→ **Requirements**
Please find all lines in the data that hold the string "structure" and copy them.

===

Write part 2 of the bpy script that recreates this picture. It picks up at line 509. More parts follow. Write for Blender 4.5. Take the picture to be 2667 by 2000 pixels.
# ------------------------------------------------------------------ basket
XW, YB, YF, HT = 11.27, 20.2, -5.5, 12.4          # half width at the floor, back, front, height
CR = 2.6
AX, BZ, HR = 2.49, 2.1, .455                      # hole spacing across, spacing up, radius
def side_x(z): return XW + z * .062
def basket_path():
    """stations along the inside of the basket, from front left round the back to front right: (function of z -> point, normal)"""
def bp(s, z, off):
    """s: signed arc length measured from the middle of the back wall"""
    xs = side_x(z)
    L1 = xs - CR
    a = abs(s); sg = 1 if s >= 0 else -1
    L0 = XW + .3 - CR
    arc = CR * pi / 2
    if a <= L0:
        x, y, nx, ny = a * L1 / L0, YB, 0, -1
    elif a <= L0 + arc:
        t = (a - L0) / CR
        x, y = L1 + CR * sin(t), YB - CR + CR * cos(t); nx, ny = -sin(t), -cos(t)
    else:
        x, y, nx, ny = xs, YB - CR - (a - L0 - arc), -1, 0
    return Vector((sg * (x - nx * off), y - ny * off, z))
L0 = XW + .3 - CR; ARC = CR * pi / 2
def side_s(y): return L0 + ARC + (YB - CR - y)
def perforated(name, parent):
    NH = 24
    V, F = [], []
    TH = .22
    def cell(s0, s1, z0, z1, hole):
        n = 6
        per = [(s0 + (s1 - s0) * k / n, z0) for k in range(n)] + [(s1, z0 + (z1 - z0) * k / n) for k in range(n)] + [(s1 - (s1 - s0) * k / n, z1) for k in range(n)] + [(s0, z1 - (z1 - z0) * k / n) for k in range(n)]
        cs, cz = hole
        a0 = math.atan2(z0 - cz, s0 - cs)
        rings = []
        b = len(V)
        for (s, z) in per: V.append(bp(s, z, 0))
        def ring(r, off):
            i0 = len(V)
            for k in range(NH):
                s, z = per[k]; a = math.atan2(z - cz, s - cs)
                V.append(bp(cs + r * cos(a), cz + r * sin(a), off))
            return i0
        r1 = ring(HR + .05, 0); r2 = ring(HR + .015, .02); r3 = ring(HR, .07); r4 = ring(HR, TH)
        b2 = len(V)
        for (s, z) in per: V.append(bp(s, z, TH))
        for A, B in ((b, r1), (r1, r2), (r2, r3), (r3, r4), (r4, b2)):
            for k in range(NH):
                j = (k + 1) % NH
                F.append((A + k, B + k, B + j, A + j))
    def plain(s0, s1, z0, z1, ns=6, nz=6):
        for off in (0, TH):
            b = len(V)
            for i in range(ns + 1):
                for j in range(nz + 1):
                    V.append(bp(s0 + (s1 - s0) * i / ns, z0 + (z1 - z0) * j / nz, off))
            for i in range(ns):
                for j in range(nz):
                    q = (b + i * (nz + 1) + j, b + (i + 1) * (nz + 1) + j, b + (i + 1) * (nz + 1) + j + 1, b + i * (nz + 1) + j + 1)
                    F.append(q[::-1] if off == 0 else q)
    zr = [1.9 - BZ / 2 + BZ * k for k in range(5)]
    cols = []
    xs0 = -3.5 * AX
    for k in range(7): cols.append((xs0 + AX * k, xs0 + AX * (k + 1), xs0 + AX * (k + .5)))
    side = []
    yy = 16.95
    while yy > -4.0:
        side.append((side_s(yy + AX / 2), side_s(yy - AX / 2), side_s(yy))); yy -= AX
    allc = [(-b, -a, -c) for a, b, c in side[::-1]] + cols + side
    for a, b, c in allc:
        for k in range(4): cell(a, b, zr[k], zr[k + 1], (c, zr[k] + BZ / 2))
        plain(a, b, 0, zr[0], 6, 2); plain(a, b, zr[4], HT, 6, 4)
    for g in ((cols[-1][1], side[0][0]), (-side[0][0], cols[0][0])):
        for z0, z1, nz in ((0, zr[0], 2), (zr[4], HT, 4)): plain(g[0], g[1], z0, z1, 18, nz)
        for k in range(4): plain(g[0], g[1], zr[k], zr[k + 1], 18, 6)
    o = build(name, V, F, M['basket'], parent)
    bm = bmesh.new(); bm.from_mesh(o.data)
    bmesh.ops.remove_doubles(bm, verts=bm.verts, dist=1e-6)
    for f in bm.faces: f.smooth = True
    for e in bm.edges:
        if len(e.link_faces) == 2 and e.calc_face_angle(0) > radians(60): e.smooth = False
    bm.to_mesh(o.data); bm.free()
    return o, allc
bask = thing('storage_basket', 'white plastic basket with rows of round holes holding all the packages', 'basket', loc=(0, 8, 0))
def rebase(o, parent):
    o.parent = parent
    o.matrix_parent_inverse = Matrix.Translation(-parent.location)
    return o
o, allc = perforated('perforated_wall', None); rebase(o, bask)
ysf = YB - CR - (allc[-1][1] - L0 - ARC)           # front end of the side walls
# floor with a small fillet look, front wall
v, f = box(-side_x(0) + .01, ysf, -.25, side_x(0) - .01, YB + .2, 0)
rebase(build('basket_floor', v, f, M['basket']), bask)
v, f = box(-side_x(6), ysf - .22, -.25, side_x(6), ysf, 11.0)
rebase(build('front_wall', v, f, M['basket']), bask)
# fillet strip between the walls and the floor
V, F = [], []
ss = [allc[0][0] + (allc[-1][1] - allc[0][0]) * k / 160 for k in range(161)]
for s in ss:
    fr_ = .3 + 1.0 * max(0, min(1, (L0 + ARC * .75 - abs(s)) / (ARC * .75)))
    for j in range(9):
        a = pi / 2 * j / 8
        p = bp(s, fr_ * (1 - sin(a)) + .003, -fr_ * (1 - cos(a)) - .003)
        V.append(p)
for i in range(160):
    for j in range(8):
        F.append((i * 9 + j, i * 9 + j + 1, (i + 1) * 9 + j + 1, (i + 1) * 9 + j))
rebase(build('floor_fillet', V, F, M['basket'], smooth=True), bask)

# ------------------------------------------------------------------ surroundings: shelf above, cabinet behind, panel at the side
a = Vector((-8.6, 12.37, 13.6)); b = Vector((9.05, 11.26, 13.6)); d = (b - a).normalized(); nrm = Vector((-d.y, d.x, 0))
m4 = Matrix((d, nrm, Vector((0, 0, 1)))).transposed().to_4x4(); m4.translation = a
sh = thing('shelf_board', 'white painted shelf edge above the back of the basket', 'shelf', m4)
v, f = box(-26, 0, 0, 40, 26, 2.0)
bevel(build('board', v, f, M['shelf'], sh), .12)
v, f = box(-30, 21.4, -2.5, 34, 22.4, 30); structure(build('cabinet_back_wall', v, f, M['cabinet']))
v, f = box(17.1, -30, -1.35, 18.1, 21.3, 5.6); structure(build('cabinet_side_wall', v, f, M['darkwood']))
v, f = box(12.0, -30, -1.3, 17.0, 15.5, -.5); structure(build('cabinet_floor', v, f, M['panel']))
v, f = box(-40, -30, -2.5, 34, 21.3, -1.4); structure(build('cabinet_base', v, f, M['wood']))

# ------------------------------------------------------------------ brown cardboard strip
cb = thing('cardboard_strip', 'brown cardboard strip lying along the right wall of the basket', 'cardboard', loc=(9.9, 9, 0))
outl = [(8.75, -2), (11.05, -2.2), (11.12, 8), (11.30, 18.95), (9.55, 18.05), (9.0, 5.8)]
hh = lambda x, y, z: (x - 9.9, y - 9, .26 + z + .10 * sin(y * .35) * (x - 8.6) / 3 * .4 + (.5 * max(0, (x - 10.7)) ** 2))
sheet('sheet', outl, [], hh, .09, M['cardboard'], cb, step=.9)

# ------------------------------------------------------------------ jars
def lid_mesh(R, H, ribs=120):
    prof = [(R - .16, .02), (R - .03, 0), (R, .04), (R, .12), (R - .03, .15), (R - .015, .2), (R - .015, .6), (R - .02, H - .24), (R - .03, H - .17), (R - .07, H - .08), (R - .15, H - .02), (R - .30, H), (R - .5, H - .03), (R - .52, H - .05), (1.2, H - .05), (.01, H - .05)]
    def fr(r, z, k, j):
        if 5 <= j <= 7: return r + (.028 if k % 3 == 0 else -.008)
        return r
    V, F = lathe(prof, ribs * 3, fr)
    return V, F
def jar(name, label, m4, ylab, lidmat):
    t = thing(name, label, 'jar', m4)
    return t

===

→ **Answer to this task**
v, f = box(-30, 21.4, -2.5, 34, 22.4, 30); structure(build('cabinet_back_wall', v, f, M['cabinet']))
v, f = box(17.1, -30, -1.35, 18.1, 21.3, 5.6); structure(build('cabinet_side_wall', v, f, M['darkwood']))
v, f = box(12.0, -30, -1.3, 17.0, 15.5, -.5); structure(build('cabinet_floor', v, f, M['panel']))
v, f = box(-40, -30, -2.5, 34, 21.3, -1.4); structure(build('cabinet_base', v, f, M['wood']))